Input:
★ ★ ★ ★ ★ ★ ★
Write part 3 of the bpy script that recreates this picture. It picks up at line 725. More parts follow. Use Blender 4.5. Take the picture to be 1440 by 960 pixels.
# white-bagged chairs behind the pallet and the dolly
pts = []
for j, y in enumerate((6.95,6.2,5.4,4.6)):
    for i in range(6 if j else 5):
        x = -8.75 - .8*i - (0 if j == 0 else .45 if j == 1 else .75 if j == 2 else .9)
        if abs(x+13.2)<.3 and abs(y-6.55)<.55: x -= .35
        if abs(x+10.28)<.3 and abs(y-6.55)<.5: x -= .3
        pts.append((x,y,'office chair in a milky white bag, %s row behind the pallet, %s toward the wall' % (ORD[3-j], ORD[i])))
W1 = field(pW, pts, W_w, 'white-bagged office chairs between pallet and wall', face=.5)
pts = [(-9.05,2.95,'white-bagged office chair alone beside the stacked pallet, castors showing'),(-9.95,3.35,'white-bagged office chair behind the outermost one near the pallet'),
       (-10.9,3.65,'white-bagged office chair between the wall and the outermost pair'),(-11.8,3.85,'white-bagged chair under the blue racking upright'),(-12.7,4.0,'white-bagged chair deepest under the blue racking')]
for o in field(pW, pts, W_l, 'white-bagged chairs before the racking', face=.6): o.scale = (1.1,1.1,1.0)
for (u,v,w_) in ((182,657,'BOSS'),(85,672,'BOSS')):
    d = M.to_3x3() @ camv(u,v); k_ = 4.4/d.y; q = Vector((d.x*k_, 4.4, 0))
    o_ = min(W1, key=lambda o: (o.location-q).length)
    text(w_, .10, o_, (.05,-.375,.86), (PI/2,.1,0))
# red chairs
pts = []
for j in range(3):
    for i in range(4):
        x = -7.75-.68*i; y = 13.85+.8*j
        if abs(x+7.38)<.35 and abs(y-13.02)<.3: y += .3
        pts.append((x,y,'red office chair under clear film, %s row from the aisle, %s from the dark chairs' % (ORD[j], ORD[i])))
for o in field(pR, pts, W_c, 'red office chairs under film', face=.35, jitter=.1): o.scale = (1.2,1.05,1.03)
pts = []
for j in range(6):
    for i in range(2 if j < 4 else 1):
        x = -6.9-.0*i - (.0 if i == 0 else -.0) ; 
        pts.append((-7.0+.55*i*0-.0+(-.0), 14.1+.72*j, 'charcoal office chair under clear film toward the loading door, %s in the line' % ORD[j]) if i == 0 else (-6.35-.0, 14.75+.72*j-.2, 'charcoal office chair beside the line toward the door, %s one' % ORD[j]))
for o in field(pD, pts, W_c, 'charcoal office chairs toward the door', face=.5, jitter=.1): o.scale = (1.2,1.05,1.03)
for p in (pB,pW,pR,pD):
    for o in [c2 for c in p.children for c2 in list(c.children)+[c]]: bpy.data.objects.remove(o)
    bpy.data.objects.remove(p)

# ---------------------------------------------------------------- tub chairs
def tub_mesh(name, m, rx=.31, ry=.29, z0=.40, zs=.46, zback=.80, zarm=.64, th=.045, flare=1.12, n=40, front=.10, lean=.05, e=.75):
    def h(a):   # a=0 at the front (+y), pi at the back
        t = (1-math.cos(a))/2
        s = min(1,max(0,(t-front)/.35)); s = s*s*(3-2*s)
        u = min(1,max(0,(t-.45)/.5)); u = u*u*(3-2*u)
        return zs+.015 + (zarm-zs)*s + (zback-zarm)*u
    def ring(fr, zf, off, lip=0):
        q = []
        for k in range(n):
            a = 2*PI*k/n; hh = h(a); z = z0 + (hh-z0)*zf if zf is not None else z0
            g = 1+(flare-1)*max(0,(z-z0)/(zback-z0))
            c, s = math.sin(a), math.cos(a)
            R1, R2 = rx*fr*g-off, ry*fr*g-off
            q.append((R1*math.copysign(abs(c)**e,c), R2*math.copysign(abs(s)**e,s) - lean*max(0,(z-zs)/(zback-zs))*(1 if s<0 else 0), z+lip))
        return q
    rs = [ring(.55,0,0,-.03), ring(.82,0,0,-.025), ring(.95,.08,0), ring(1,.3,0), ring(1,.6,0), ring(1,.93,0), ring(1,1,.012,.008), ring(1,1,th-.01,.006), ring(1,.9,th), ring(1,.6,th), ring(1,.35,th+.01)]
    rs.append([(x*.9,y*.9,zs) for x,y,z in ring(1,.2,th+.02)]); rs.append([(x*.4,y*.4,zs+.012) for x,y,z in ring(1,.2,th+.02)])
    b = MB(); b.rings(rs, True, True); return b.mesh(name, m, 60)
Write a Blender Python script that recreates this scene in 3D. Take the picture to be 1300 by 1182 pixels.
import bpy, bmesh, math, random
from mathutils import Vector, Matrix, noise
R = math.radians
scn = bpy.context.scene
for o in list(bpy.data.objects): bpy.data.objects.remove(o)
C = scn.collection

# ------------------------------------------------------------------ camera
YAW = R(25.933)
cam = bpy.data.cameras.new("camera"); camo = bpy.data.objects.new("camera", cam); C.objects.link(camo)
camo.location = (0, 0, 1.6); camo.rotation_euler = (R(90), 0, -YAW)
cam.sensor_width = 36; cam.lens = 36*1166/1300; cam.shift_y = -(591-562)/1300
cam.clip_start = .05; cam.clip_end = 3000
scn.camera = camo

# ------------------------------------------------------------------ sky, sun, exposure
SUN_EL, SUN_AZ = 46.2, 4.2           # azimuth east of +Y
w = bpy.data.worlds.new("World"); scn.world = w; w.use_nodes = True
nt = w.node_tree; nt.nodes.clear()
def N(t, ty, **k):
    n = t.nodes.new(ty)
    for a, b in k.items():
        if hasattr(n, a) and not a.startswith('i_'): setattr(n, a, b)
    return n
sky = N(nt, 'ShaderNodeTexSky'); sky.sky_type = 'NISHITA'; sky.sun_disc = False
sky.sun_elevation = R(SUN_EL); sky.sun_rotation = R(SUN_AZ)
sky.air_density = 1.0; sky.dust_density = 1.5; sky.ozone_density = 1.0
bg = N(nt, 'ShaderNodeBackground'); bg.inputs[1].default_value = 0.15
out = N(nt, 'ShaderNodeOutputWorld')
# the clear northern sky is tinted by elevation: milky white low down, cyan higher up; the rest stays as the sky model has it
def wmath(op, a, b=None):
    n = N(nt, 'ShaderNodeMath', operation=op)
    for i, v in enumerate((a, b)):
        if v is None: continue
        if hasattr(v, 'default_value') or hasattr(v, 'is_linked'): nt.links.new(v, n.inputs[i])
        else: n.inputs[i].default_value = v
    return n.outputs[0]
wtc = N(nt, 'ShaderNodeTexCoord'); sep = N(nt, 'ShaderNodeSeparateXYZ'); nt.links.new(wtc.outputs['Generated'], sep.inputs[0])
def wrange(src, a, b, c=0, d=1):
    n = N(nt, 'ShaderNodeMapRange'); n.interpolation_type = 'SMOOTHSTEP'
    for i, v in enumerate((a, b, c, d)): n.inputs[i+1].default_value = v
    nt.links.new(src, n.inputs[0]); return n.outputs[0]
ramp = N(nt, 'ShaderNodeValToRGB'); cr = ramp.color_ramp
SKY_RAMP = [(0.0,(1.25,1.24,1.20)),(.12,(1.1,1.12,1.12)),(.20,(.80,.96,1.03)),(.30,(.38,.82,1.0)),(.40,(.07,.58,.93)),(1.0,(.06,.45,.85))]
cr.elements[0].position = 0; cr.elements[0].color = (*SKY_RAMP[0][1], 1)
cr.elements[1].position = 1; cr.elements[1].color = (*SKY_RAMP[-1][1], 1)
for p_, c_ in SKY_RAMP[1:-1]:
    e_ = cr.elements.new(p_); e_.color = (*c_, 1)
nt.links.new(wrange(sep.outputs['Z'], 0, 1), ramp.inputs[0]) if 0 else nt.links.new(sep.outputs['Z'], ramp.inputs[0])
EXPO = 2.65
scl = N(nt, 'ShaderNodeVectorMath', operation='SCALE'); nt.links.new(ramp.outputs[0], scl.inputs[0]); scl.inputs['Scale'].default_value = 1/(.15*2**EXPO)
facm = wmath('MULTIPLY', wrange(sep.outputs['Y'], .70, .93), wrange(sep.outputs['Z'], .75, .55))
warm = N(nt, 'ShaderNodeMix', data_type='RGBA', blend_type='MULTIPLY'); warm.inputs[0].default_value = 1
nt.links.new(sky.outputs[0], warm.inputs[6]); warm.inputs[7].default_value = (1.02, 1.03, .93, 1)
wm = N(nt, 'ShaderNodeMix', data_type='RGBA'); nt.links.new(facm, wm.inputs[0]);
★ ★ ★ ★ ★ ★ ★
What you are asked to do: Return every line above in which the string "Write" occurs.

Reply:
Write part 3 of the bpy script that recreates this picture. It picks up at line 725. More parts follow. Use Blender 4.5. Take the picture to be 1440 by 960 pixels.
Write a Blender Python script that recreates this scene in 3D. Take the picture to be 1300 by 1182 pixels.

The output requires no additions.